* [Exercise task]:
Skip the pictures and quote all of the lines exactly.

--------------------

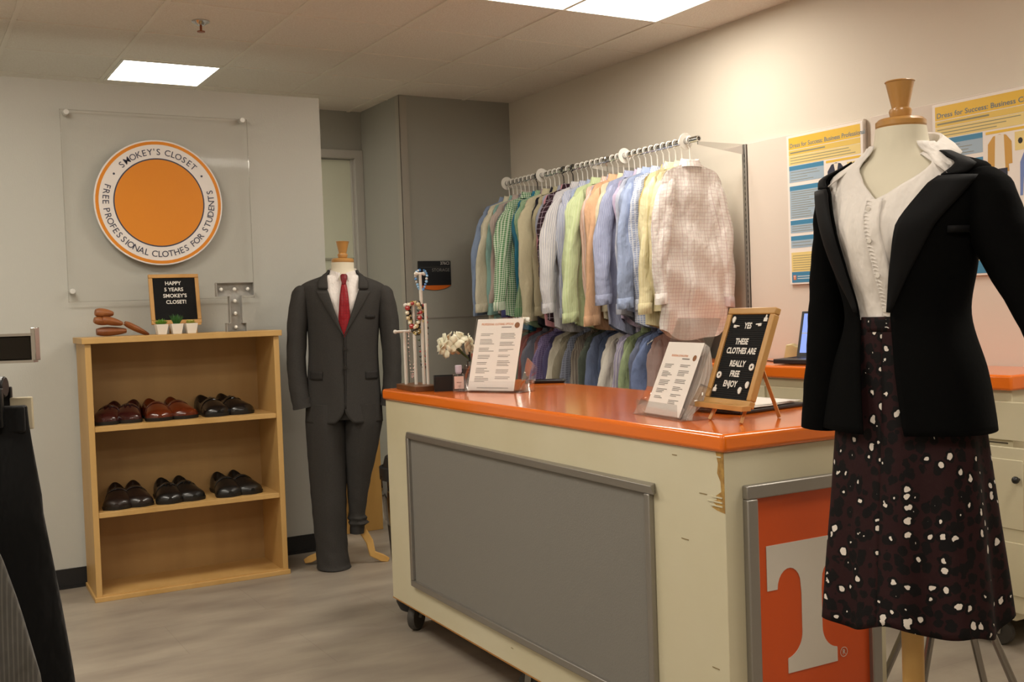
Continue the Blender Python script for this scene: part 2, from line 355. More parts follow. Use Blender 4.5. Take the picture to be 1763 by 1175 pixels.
def shoe_parts(par, mt, sole, kind, side):
    L, n = .285, 22
    def hw(t): return .034+.022*min(1, t*5)**.5 - .006*sin(PI*min(1, t/.55)) + (.012*sin(PI*(t-.45)/.75) if t > .45 else 0) - (.052*max(0, (t-.86)/.14)**2.4)
    def cx(t): return side*.010*sin(PI*t)*-1
    def zt(t):
        if t < .50: return .100-.022*min(1, t/.30)+.010*max(0, (t-.30)/.20)
        return .088-.042*((t-.50)/.50)**1.15 - .012*max(0, (t-.9)/.1)**2
    rows = []
    inn = []
    for i in range(n+1):
        t = i/n; w_ = max(.006, hw(t)); y = L*(.5-t); h = zt(t); r = []
        opening = t < .50
        k = 16
        for j in range(k+1):
            a = PI*j/k; x = w_*cos(a)
            e = abs(sin(a))**(.55 if opening else .75)
            z = .016+(h-.016)*e
            if opening:
                c = abs(cos(a)); o_ = .74*max(0, 1-((t-.27)/.23)**2)**.5
                if o_ > 0 and c < o_: z = z - .045*min(1, o_*1.6)*(1-(c/o_)**4)
                x *= 1
            r.append((cx(t)+x, y, z))
        rows.append(r)
    mb = M(); mb.grid(rows); 
    # heel and toe closures
    mb.add(rows[0], [tuple(range(len(rows[0])))]); mb.add(rows[-1], [tuple(range(len(rows[-1])))])
    obj('upper', mb, mt, par, smooth=70)
    sr = []
    for zz, g in ((0, 0), (.012, .003), (.018, .003)):
        ring = [(cx(i/n)+max(.006, hw(i/n))+g, L*(.5-i/n)*(1+g*2), zz) for i in range(n+1)] + [(cx(i/n)-max(.006, hw(i/n))-g, L*(.5-i/n)*(1+g*2), zz) for i in range(n, -1, -1)]
        sr.append(ring)
    obj('sole', M().loft(sr), sole, par)
    iy = [];
    for i in range(2, 10):
        t = i/n; iy.append([(cx(t)+(hw(t)-.014)*q, L*(.5-t), .030+.004*abs(q)) for q in (-1, -.4, .4, 1)])
    obj('insole', M().grid(iy), mat('shoe_lining', '1a1210', .8), par)
    mb = M()                                          # strap, tassels or laces across the vamp
    rw = []
    for i in range(2):
        t = .50+.07*i; rw.append([(cx(t)+hw(t)*1.02*cos(PI*j/12), L*(.5-t), .018+(zt(t)-.013)*abs(sin(PI*j/12))**.75) for j in range(13)])
    mb.grid(rw)
    if kind == 'tassel':
        for sx in (-.010, .010): mb.tube([(cx(.5)+sx*.4, L*-.02, zt(.52)+.004), (cx(.6)+sx, L*-.10, zt(.62)+.005), (cx(.6)+sx*1.3, L*-.14, zt(.66)+.004)], [.003, .005, .006], 6)
    if kind == 'lace':
        for q in range(4): t = .44+.05*q; mb.tube([(cx(t)-.016, L*(.5-t), zt(.5)-.002-.002*q), (cx(t), L*(.5-t)-.002, zt(.5)+.004-.003*q), (cx(t)+.016, L*(.5-t), zt(.5)-.002-.002*q)], .0025, 6)
    obj('laces' if kind == 'lace' else 'strap', mb, mt, par, solid=.002 if kind != 'lace' else 0)
def leather(n, c, c2, r=.28): return mat(n, c, r, coat=.35, var=(14, c2), bump=(60, .05))
sh = [  # x along shelf, depth, shelf z, yaw, name, mat, kind
 (.172, .20, .85, -20, 'dark burgundy tassel loafer', leather('burgundy_leather', '2c0f10', '3c1614', .2), 'tassel', 'left end of the upper shoe shelf', .112),
 (.405, .20, .85, 2, 'reddish brown loafer', leather('cognac_leather', '4f1d0d', '64290f', .22), 'strap', 'middle of the upper shoe shelf', .125),
 (.685, .20, .85, 8, 'black lace-up shoe', leather('black_leather', '0c0c0d', '151313', .25), 'lace', 'right end of the upper shoe shelf', .125),
 (.185, .18, .43, -6, 'dark brown loafer', leather('espresso_leather', '150d0b', '20130f', .35), 'strap', 'left end of the lower shoe shelf', .105),
 (.430, .18, .43, 0, 'black tassel loafer', leather('black_calf', '090909', '101010', .35), 'tassel', 'middle of the lower shoe shelf', .108),
 (.725, .18, .43, 2, 'plain black slip-on shoe', leather('black_matte', '0a0a0a', '0f0f0f', .4), 'strap', 'right end of the lower shoe shelf', .105)]
SOLE = mat('shoe_sole', '0a0808', .5)
for x, y, z, yw, nm, mt, kd, where, gap in sh:
    for side, sn in ((-1, 'left-hand'), (1, 'right-hand')):
        px, py = bk(x+side*gap/2, y+(0.0 if side < 0 else .012))
        s = thing('shoe', '%s %s at the %s' % (sn, nm, where), 'shoe', (px, py, z), R(yw+side*3))
        shoe_parts(s, mt, SOLE, kd, side)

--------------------

* [Reply to the task]:
Continue the Blender Python script for this scene: part 2, from line 355. More parts follow. Use Blender 4.5. Take the picture to be 1763 by 1175 pixels.
def shoe_parts(par, mt, sole, kind, side):
    L, n = .285, 22
    def hw(t): return .034+.022*min(1, t*5)**.5 - .006*sin(PI*min(1, t/.55)) + (.012*sin(PI*(t-.45)/.75) if t > .45 else 0) - (.052*max(0, (t-.86)/.14)**2.4)
    def cx(t): return side*.010*sin(PI*t)*-1
    def zt(t):
        if t < .50: return .100-.022*min(1, t/.30)+.010*max(0, (t-.30)/.20)
        return .088-.042*((t-.50)/.50)**1.15 - .012*max(0, (t-.9)/.1)**2
    rows = []
    inn = []
    for i in range(n+1):
        t = i/n; w_ = max(.006, hw(t)); y = L*(.5-t); h = zt(t); r = []
        opening = t < .50
        k = 16
        for j in range(k+1):
            a = PI*j/k; x = w_*cos(a)
            e = abs(sin(a))**(.55 if opening else .75)
            z = .016+(h-.016)*e
            if opening:
                c = abs(cos(a)); o_ = .74*max(0, 1-((t-.27)/.23)**2)**.5
                if o_ > 0 and c < o_: z = z - .045*min(1, o_*1.6)*(1-(c/o_)**4)
                x *= 1
            r.append((cx(t)+x, y, z))
        rows.append(r)
    mb = M(); mb.grid(rows); 
    # heel and toe closures
    mb.add(rows[0], [tuple(range(len(rows[0])))]); mb.add(rows[-1], [tuple(range(len(rows[-1])))])
    obj('upper', mb, mt, par, smooth=70)
    sr = []
    for zz, g in ((0, 0), (.012, .003), (.018, .003)):
        ring = [(cx(i/n)+max(.006, hw(i/n))+g, L*(.5-i/n)*(1+g*2), zz) for i in range(n+1)] + [(cx(i/n)-max(.006, hw(i/n))-g, L*(.5-i/n)*(1+g*2), zz) for i in range(n, -1, -1)]
        sr.append(ring)
    obj('sole', M().loft(sr), sole, par)
    iy = [];
    for i in range(2, 10):
        t = i/n; iy.append([(cx(t)+(hw(t)-.014)*q, L*(.5-t), .030+.004*abs(q)) for q in (-1, -.4, .4, 1)])
    obj('insole', M().grid(iy), mat('shoe_lining', '1a1210', .8), par)
    mb = M()                                          # strap, tassels or laces across the vamp
    rw = []
    for i in range(2):
        t = .50+.07*i; rw.append([(cx(t)+hw(t)*1.02*cos(PI*j/12), L*(.5-t), .018+(zt(t)-.013)*abs(sin(PI*j/12))**.75) for j in range(13)])
    mb.grid(rw)
    if kind == 'tassel':
        for sx in (-.010, .010): mb.tube([(cx(.5)+sx*.4, L*-.02, zt(.52)+.004), (cx(.6)+sx, L*-.10, zt(.62)+.005), (cx(.6)+sx*1.3, L*-.14, zt(.66)+.004)], [.003, .005, .006], 6)
    if kind == 'lace':
        for q in range(4): t = .44+.05*q; mb.tube([(cx(t)-.016, L*(.5-t), zt(.5)-.002-.002*q), (cx(t), L*(.5-t)-.002, zt(.5)+.004-.003*q), (cx(t)+.016, L*(.5-t), zt(.5)-.002-.002*q)], .0025, 6)
    obj('laces' if kind == 'lace' else 'strap', mb, mt, par, solid=.002 if kind != 'lace' else 0)
def leather(n, c, c2, r=.28): return mat(n, c, r, coat=.35, var=(14, c2), bump=(60, .05))
sh = [  # x along shelf, depth, shelf z, yaw, name, mat, kind
 (.172, .20, .85, -20, 'dark burgundy tassel loafer', leather('burgundy_leather', '2c0f10', '3c1614', .2), 'tassel', 'left end of the upper shoe shelf', .112),
 (.405, .20, .85, 2, 'reddish brown loafer', leather('cognac_leather', '4f1d0d', '64290f', .22), 'strap', 'middle of the upper shoe shelf', .125),
 (.685, .20, .85, 8, 'black lace-up shoe', leather('black_leather', '0c0c0d', '151313', .25), 'lace', 'right end of the upper shoe shelf', .125),
 (.185, .18, .43, -6, 'dark brown loafer', leather('espresso_leather', '150d0b', '20130f', .35), 'strap', 'left end of the lower shoe shelf', .105),
 (.430, .18, .43, 0, 'black tassel loafer', leather('black_calf', '090909', '101010', .35), 'tassel', 'middle of the lower shoe shelf', .108),
 (.725, .18, .43, 2, 'plain black slip-on shoe', leather('black_matte', '0a0a0a', '0f0f0f', .4), 'strap', 'right end of the lower shoe shelf', .105)]
SOLE = mat('shoe_sole', '0a0808', .5)
for x, y, z, yw, nm, mt, kd, where, gap in sh:
    for side, sn in ((-1, 'left-hand'), (1, 'right-hand')):
        px, py = bk(x+side*gap/2, y+(0.0 if side < 0 else .012))
        s = thing('shoe', '%s %s at the %s' % (sn, nm, where), 'shoe', (px, py, z), R(yw+side*3))
        shoe_parts(s, mt, SOLE, kd, side)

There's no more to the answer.